The workshops come after the DCP revealed results from a community survey which showed that the primary concern, from 973 individual comments since November 2016, expressed by 23 percent of respondents, was streets and transportation. Fourteen percent said it was retail and business; 13 percent, housing; 12 percent, parks and open space; 10 percent, community and diversity; 8 percent each for security and for health, and 7 percent for youth programs, according to the survey.

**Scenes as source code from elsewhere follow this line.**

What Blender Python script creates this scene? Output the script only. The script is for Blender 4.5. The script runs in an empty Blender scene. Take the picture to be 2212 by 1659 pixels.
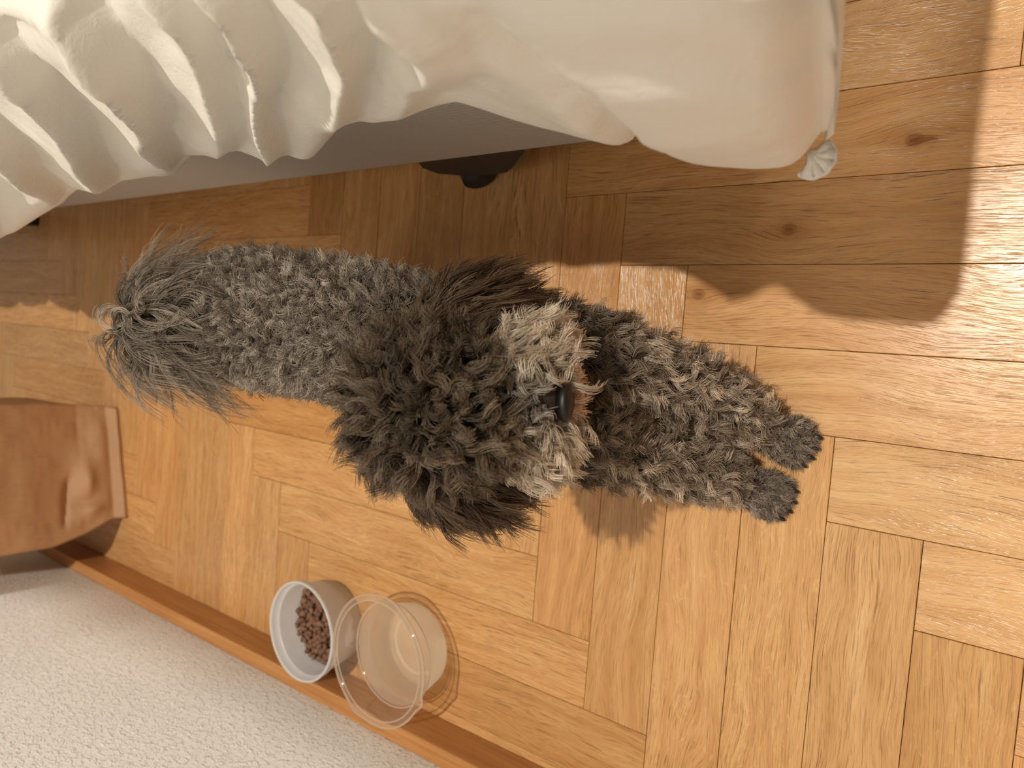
import bpy, bmesh, math, random
import numpy as np
from mathutils import Vector, Matrix

random.seed(7)
RNG = np.random.default_rng(11)
K = 0.065            # one parquet board width in metres; the layout below is written in board widths
RATIO = 6.3915       # board length / board width
scene = bpy.context.scene

# ------------------------------------------------------------------ camera
CAM = np.array([4.93376, -1.19723, 8.95317])
ROWS = [[0.7976193, 0.0753086, -0.5984414], [0.0942176, -0.9955516, 0.0002943], [-0.5957571, -0.0566184, -0.8011665]]
cd = bpy.data.cameras.new('camera')
cam = bpy.data.objects.new('camera', cd)
scene.collection.objects.link(cam)
right, down, fwd = [Vector(r) for r in ROWS]
m = Matrix((right, -down, -fwd)).transposed().to_4x4()
m.translation = Vector(CAM * K)
cam.matrix_world = m
cd.sensor_fit = 'HORIZONTAL'
cd.sensor_width = 36.0
cd.lens = 1554.228 / 2212.0 * 36.0
cd.clip_start = 0.01
cd.dof.use_dof = True
cd.dof.focus_distance = 0.50
cd.dof.aperture_fstop = 7.5
scene.camera = cam

# ------------------------------------------------------------------ light
world = bpy.data.worlds.new('world')
scene.world = world
world.use_nodes = True
bg = world.node_tree.nodes['Background']
bg.inputs['Color'].default_value = (1.0, 0.84, 0.66, 1)
bg.inputs['Strength'].default_value = 0.23
ld = bpy.data.lights.new('ceiling_lamp_light', 'POINT')
ld.energy = 275
ld.color = (1.0, 0.92, 0.79)
ld.shadow_soft_size = 0.032
lamp = bpy.data.objects.new('ceiling_lamp_light', ld)
lamp.location = (3.6 * K, 6.3 * K, 50 * K)
scene.collection.objects.link(lamp)
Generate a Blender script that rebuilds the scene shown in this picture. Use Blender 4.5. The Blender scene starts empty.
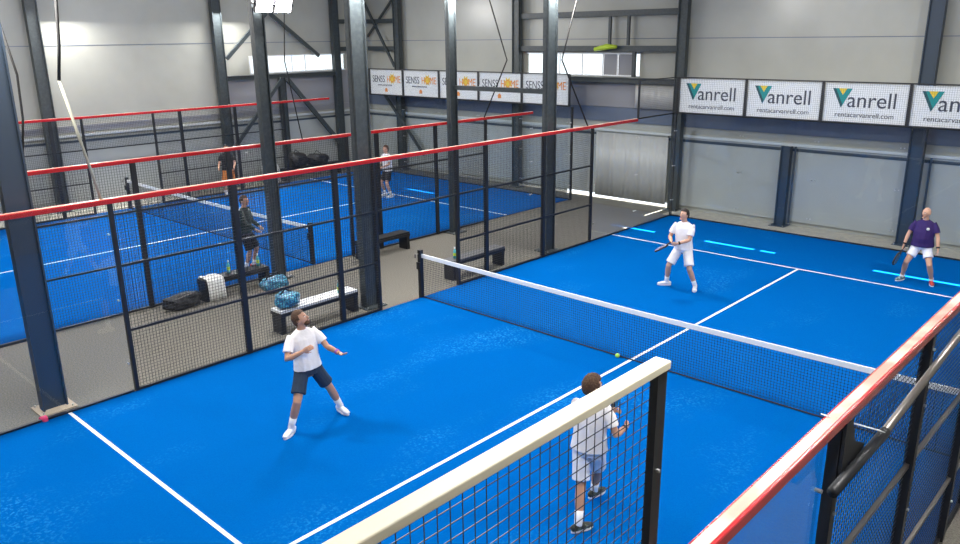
import bpy, bmesh, math, random
from mathutils import Vector, Matrix
random.seed(7)
C = bpy.context.scene.collection
V = Vector
PI = math.pi

# ------------------------------------------------------------------ materials
def mat(name, col, rough=0.6, metal=0.0, noise=None, spec=0.5, coat=0.0, bump=None, emit=None, alpha=None):
    m = bpy.data.materials.new(name); m.use_nodes = True
    nt = m.node_tree; b = nt.nodes['Principled BSDF']
    c = (*col, 1)
    b.inputs['Base Color'].default_value = c
    b.inputs['Roughness'].default_value = rough
    b.inputs['Metallic'].default_value = metal
    b.inputs['Specular IOR Level'].default_value = spec
    b.inputs['Coat Weight'].default_value = coat
    if noise:   # (scale, colour2, lo, hi)
        tc = nt.nodes.new('ShaderNodeTexCoord'); n = nt.nodes.new('ShaderNodeTexNoise')
        n.inputs['Scale'].default_value = noise[0]; n.inputs['Detail'].default_value = 6
        r = nt.nodes.new('ShaderNodeValToRGB')
        r.color_ramp.elements[0].position = noise[2]; r.color_ramp.elements[0].color = c
        r.color_ramp.elements[1].position = noise[3]; r.color_ramp.elements[1].color = (*noise[1], 1)
        nt.links.new(tc.outputs['Object'], n.inputs['Vector']); nt.links.new(n.outputs['Fac'], r.inputs['Fac'])
        nt.links.new(r.outputs['Color'], b.inputs['Base Color'])
    if bump:
        tc = nt.nodes.new('ShaderNodeTexCoord'); n = nt.nodes.new('ShaderNodeTexNoise')
        n.inputs['Scale'].default_value = bump[0]; bp = nt.nodes.new('ShaderNodeBump')
        bp.inputs['Strength'].default_value = bump[1]; bp.inputs['Distance'].default_value = 0.02
        nt.links.new(tc.outputs['Object'], n.inputs['Vector']); nt.links.new(n.outputs['Fac'], bp.inputs['Height'])
        nt.links.new(bp.outputs['Normal'], b.inputs['Normal'])
    if emit:
        b.inputs['Emission Color'].default_value = (*emit[0], 1); b.inputs['Emission Strength'].default_value = emit[1]
    return m

M = {}
M['steel'] = mat('column_paint', (0.04, 0.05, 0.055), 0.4, 0.0, (14, (0.06, 0.072, 0.075), .4, .7))
M['bluesteel'] = mat('blue_steel_paint', (0.032, 0.05, 0.075), 0.45)
M['black'] = mat('black_powder_coat', (0.012, 0.013, 0.016), 0.45)
M['wire'] = mat('black_wire', (0.02, 0.021, 0.026), 0.4)
M['net'] = mat('net_cord', (0.012, 0.014, 0.03), 0.8)
M['red'] = mat('red_rail_paint', (0.52, 0.015, 0.02), 0.22, 0, None, .6, .6)
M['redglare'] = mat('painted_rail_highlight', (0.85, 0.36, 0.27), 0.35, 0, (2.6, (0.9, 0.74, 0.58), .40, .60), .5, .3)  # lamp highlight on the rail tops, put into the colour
M['cream'] = mat('cream_rail', (0.78, 0.71, 0.54), 0.5, 0, (5, (0.7, 0.66, 0.5), .4, .7))
M['bolt'] = mat('zinc_bolt', (0.6, 0.6, 0.6), 0.3, 1.0)
M['galv'] = mat('galvanised_tube', (0.22, 0.2, 0.18), 0.35, 0.6)
M['white'] = mat('white_paint', (0.86, 0.88, 0.9), 0.6)
M['tape'] = mat('white_tape', (0.88, 0.9, 0.9), 0.7)
M['cloth'] = mat('white_shirt', (0.86, 0.83, 0.84), 0.9, bump=(14, .5))
M['clothw'] = mat('white_shorts', (0.8, 0.81, 0.88), 0.9, bump=(14, .5))
M['navy'] = mat('navy_shorts', (0.02, 0.04, 0.075), 0.85, bump=(14, .4))
M['purple'] = mat('purple_shirt', (0.03, 0.012, 0.11), 0.85, bump=(12, .4))
M['darkgreen'] = mat('dark_green_jacket', (0.012, 0.03, 0.024), 0.8)
M['blackcloth'] = mat('black_cloth', (0.01, 0.01, 0.013), 0.85)
M['orange'] = mat('orange_cloth', (0.5, 0.16, 0.04), 0.85)
M['skin'] = mat('skin', (0.62, 0.35, 0.24), 0.55)
M['skin2'] = mat('skin_tan', (0.54, 0.29, 0.19), 0.55)
M['hair'] = mat('brown_hair', (0.06, 0.028, 0.013), 0.75, 0, (60, (0.12, 0.06, 0.03), .4, .7))
M['hairblack'] = mat('black_hair', (0.018, 0.012, 0.01), 0.7)
M['lip'] = mat('lip', (0.4, 0.13, 0.1), 0.5)
M['eyewhite'] = mat('eye_white', (0.8, 0.8, 0.8), 0.3)
M['shoe'] = mat('white_shoe', (0.85, 0.85, 0.88), 0.6)
M['shoeblack'] = mat('black_shoe', (0.02, 0.025, 0.02), 0.6, 0, (18, (0.12, 0.14, 0.1), .55, .6))
M['shoered'] = mat('red_shoe', (0.5, 0.05, 0.04), 0.6)
M['shoegrey'] = mat('grey_shoe', (0.10, 0.16, 0.2), 0.6, 0, (25, (0.35, 0.5, 0.5), .5, .6))
M['teal'] = mat('logo_teal', (0.0, 0.30, 0.30), 0.6)
M['tealdark'] = mat('logo_dark_teal', (0.01, 0.09, 0.11), 0.6)
M['yellow'] = mat('logo_yellow', (0.85, 0.62, 0.05), 0.6)
M['lime'] = mat('lime_plastic', (0.5, 0.65, 0.04), 0.5)
M['orangeink'] = mat('orange_ink', (0.85, 0.3, 0.05), 0.6)
M['ink'] = mat('dark_ink', (0.05, 0.06, 0.09), 0.6)
M['banner'] = mat('banner_vinyl', (0.84, 0.87, 0.88), 0.55)
M['bluebag'] = mat('blue_glitter_bag', (0.01, 0.1, 0.24), 0.4, 0, (32, (0.1, 0.5, 0.62), .5, .62), coat=.4)
M['blackbag'] = mat('black_bag', (0.012, 0.012, 0.014), 0.5, 0, (8, (0.06, 0.06, 0.055), .5, .7))
M['towel'] = mat('white_towel', (0.8, 0.8, 0.78), 0.95, bump=(30, .6))
M['bottle'] = mat('teal_bottle', (0.12, 0.5, 0.55), 0.2, 0)
M['pink'] = mat('pink_cloth', (0.8, 0.06, 0.18), 0.8)
M['ball'] = mat('tennis_ball', (0.45, 0.8, 0.12), 0.9)
M['racketblue'] = mat('racket_face_violet', (0.16, 0.1, 0.32), 0.4, 0, (14, (0.6, 0.6, 0.68), .5, .55))
M['racketdark'] = mat('racket_face_teal', (0.03, 0.18, 0.3), 0.4)
M['grip'] = mat('racket_grip', (0.03, 0.03, 0.03), 0.7)
M['purpleband'] = mat('violet_band', (0.35, 0.12, 0.4), 0.8)
M['rope'] = mat('black_rope', (0.015, 0.014, 0.013), 0.8)
M['tanrope'] = mat('tan_strap', (0.42, 0.40, 0.31), 0.8)
M['benchtop'] = mat('bench_top', (0.75, 0.76, 0.78), 0.4)
M['benchgrey'] = mat('bench_grey_top', (0.1, 0.1, 0.105), 0.5)
M['plate'] = mat('tan_plate', (0.45, 0.36, 0.26), 0.7)
M['housing'] = mat('lamp_housing', (0.03, 0.03, 0.035), 0.5)
M['led'] = mat('led_lens', (1, 1, 1), 0.5, emit=((1, 0.98, 0.94), 25))
M['ledge'] = mat('ledge_sheet', (0.55, 0.58, 0.58), 0.5)
M['band'] = mat('dark_blue_grey', (0.12, 0.15, 0.21), 0.4)
M['purplegrey'] = mat('grey_lining', (0.27, 0.27, 0.285), 0.7)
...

The workshop, facilitated by DCP and the Department of Housing Preservation and Development and sponsored by state Assemblyman Marcos Crespo, was held at Fannie Lou Hamer High School in the South Bronx separated workshop attendees into large groups. Each group represented a section of the study area. Attendees had to look at the maps and decide what programs and investments the area needed and where would they be applied on the section of the study area. As each group discussed their ideas and community needs, an urban planner listened while sketching on the map.

Activists from The Bronx Is Not For Sale, who oppose the study because it is likely to lead to a rezoning that they feel will displace low-income people, staffed a table outside of the workshop offering coffee. Activists said they did not trust the city and had already seen the damage done to other rezoned neighborhoods such as Inwood and Jerome Avenue.

Inside the event, some residents were wary of the possible rezoning driving up rent costs and driving out small businesses while others wanted to make sure they gave their input so their communities do not lose out on opportunities such as creating green space or fixing a dangerous intersection.

Rosario said he had recently had a baby girl and he also has a five-year old daughter. He has been looking for a two-bedroom apartment. But it’s not easy. “I make between $90,000 to $100,000 a year. That means after taxes I can’t pay more than my current rent of $1,400 a month in a one bedroom apartment. That will kill me.”

Rosario said he knew single men or women who were making less than $50,000 and wondered how they would survive, “People say that the city is doing a racist thing by changing our neighborhoods, but that’s not it. It’s not a color thing. It’s a wealth thing.”

In another group, the focus was on the center of the map and residents zeroed in on housing issues. DCP Deputy Director Shawn Brede said the last time the study area had seen a residential rezoning was in 1961 with the exception of Charlotte Gardens which was developed in the 1980s and has remained a R1 district (single-family detached homes set on large lots on green, low-density blocks). Outside of light industrial, manufacturing and commercial districts, most of the study area is zoned R7, which mostly is made up of medium-density apartment homes.

Bronx Community Board 3 member Carmen Rodriguez said that housing was a huge issue for her and her neighbors. She told the group last week she had seen a van stop by with several men who were handing out flyers that said “We Buy Houses for Cash.”

For Rodriguez, the second most intense concern is economic opportunities for youth within the borough: “Kids are not working in our neighborhoods. You are spending part of the wage on travelling to other boroughs.”

Others, like 71-year old retired Math teacher Francis D’Souza, realized after the event just how immediate housing concerns are for some of his neighbors.

“This was a good workshop. It started off a little negative because people had a fixed position. I knew that housing was a issue on a global scale but I didn’t realize until now was that how [my neighbors] were worried about losing their homes today,” he said. “I know I am going to die in my house and I cannot see myself living anywhere else.”